An excerpt from Boxing Inside the Box...

A mid-century revival of American interest in prose poetry opened the way to a proliferation of prose poetry journals and anthologies by the early 1990s. The most visible starting place of this path is Michael Benedikt’s 1976 collection, The Prose Poem: An International Anthology, “one of the first significant attempts at popularizing the genre in the United States.” The book remains a monumental landmark on the map of post-World War II prose poetry, broad in historical and geographic scope, exhaustive in selections by the poets whose work Benedikt deemed characteristic of the genre. His volume is of great significance because it set a standard that ironically has limited what began as a rebellion against the restraints of definition.

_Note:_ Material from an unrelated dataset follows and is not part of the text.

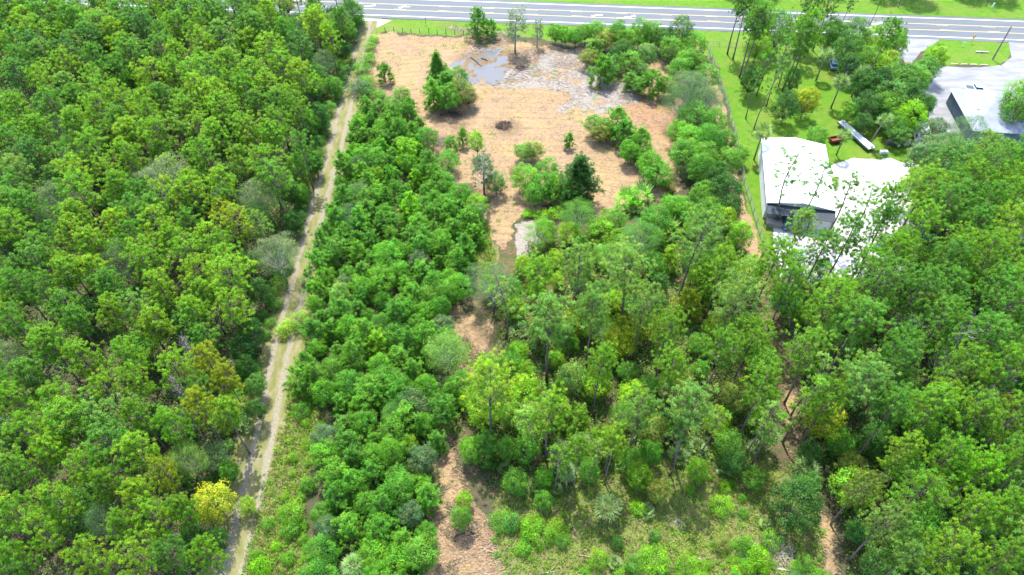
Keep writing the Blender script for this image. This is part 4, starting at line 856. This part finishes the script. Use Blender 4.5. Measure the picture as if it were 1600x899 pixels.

In the process of following Benedikt’s lead, subsequent editors and critics have overlooked prose poetry that does not fit the template of characteristics Benedikt helped to forge. Adherence to this mold has served to ossify the genre as well as exclude a great deal of work by women.

Not surprisingly, the anti-authoritarianism and yearning for personal creative freedom of the 1960s and 1970s provided fertile ground for the prose poetry revival in the United States. Poets who hoped to abandon bankrupt models and liberate themselves from tired traditions turned to the definition-defying prose poem in sufficient number to prompt Benedikt to comment in his introduction that American prose poetry had “already ceased to be an ‘underground’ affair.”

Sadly, one result of the influence of Benedikt’s collection has been that his delineation of the characteristics of prose poetry was taken, and is still perpetuated, as a standard, thus stanching much of the antic subversion and variegated vitality that was part of its initial appeal. Also, in working to popularize the genre in the United States, he drew on “Looking for Dragon Smoke,” a 1965 essay by Robert Bly, recently risen to fame as a “protest poet,” for theoretical heft. The combination of attempting a standard firmly rooted in European Symbolist and Surrealist experimentation and drawing upon an Aquarian manifesto proved antithetical to the spirit of the anti-genre genre by limiting possibilities in the early stages of its American revival.